Scan the data for lines with "from" and report the count by itself.

Start Data extract

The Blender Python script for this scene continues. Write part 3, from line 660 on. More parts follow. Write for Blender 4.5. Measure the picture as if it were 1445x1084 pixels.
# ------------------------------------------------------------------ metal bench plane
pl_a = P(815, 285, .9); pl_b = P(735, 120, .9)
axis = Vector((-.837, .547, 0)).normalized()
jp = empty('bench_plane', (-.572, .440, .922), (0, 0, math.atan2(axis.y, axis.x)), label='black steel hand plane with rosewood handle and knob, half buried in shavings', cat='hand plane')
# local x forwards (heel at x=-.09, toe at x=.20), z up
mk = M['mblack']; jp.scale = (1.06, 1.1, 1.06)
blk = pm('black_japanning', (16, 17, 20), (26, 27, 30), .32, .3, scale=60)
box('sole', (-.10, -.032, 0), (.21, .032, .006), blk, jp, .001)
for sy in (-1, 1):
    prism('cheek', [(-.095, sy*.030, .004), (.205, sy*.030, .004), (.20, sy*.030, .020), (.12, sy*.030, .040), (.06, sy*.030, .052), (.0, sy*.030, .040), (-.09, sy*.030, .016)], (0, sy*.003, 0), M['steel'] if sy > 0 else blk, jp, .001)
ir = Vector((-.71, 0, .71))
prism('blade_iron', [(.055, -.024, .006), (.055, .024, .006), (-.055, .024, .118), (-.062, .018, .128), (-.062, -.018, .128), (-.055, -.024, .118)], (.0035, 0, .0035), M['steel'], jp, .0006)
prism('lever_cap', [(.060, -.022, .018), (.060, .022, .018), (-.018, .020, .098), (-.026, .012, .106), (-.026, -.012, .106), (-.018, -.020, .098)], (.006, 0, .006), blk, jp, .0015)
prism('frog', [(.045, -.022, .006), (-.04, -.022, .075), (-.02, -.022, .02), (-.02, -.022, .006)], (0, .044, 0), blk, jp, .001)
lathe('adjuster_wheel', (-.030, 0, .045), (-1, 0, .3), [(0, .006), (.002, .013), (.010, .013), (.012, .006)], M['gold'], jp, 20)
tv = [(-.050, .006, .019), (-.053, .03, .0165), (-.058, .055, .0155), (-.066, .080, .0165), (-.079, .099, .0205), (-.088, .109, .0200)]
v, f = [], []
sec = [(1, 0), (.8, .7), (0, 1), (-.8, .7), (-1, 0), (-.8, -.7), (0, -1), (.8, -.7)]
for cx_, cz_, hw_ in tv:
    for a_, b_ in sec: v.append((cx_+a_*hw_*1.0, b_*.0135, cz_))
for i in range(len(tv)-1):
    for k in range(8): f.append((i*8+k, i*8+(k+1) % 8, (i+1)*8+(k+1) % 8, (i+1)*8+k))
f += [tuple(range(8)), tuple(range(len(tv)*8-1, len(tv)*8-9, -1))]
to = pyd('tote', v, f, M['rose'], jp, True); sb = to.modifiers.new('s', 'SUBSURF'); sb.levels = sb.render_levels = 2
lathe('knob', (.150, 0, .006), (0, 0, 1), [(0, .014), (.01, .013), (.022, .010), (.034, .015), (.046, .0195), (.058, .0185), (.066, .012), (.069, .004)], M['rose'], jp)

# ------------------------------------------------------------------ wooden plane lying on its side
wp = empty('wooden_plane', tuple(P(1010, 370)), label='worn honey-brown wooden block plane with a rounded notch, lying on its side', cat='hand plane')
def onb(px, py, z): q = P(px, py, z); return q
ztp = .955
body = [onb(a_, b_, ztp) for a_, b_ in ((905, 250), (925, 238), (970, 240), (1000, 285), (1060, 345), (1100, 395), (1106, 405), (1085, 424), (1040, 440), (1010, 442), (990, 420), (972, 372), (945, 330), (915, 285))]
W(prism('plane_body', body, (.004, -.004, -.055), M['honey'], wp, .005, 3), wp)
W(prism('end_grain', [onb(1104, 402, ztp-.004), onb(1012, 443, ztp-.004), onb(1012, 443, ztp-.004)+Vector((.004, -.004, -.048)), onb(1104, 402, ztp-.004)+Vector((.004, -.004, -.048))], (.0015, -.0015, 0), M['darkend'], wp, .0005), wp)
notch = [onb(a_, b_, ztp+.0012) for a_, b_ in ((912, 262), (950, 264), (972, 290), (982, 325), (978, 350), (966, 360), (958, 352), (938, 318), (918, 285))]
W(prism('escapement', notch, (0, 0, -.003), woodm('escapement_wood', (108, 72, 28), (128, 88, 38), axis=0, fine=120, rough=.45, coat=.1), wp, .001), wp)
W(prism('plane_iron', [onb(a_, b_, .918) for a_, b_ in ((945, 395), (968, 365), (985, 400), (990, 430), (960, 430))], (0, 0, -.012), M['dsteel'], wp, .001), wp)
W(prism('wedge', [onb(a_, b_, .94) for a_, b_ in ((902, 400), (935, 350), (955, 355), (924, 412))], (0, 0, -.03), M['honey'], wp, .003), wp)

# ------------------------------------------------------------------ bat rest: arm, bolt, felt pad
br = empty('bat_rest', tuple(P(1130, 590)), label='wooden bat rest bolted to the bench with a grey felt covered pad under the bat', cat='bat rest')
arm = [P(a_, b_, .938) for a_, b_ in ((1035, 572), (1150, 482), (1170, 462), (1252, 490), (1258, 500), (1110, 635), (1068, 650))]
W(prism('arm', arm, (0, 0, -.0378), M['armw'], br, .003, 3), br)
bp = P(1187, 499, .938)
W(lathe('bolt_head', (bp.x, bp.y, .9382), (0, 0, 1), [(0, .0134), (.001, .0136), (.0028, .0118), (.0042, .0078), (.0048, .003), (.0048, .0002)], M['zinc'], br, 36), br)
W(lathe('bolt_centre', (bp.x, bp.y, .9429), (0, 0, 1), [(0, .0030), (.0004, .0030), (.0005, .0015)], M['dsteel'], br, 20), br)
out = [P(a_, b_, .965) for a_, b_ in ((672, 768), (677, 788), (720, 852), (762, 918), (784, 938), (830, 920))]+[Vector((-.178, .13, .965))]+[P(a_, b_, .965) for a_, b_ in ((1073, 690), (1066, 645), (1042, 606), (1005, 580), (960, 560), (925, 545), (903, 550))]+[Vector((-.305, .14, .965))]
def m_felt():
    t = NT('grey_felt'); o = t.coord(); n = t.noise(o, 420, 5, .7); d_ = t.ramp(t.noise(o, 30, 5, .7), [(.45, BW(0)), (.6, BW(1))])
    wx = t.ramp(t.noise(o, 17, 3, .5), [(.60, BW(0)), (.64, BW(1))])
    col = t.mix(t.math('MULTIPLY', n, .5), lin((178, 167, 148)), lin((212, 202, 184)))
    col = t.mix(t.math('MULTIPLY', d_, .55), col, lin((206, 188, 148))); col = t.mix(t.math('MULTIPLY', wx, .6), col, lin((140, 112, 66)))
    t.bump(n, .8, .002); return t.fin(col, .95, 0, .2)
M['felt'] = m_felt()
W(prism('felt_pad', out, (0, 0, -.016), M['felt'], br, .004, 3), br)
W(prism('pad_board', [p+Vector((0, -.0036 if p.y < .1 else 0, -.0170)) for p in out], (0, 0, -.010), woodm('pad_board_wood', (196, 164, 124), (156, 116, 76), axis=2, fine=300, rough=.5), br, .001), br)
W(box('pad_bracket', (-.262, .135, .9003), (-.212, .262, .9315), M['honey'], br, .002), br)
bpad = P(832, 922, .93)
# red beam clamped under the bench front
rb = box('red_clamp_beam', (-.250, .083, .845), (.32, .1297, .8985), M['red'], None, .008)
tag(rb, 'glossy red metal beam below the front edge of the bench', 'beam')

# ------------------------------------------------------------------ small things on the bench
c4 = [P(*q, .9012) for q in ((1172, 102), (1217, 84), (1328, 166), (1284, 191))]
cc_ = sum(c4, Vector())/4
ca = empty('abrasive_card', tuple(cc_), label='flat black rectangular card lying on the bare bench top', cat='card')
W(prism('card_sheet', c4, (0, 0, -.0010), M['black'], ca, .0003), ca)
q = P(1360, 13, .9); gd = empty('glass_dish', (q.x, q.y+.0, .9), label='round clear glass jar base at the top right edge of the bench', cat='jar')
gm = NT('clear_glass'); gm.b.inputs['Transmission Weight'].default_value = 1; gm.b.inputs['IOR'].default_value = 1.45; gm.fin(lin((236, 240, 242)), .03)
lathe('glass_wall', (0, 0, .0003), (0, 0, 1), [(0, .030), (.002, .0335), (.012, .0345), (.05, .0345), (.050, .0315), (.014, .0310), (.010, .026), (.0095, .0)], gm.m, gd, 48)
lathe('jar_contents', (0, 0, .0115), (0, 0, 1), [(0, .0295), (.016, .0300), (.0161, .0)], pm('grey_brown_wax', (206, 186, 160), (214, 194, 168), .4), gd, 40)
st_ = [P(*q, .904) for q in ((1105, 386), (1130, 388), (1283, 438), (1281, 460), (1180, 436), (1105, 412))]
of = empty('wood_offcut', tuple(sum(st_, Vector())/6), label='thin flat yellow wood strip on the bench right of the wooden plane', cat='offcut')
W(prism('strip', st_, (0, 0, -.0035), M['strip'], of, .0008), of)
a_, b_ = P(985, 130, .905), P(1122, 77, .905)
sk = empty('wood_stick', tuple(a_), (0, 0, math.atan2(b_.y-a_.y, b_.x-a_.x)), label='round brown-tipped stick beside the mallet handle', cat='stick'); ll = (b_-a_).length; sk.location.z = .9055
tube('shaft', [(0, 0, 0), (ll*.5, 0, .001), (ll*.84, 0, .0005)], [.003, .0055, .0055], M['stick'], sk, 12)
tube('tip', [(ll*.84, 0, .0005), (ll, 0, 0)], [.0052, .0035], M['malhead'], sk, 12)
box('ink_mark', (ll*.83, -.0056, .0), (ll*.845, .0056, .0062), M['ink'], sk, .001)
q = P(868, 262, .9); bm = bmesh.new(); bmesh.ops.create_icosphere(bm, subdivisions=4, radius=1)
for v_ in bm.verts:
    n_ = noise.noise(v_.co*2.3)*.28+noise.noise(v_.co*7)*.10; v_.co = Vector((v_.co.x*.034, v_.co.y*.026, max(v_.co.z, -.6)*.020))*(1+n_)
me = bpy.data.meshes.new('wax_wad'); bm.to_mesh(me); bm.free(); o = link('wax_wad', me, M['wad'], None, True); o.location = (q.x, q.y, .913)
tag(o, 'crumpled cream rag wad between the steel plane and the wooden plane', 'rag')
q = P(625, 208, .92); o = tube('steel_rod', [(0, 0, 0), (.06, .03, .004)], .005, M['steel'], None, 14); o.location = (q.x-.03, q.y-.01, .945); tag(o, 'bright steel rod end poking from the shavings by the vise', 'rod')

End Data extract

» **Written response**
2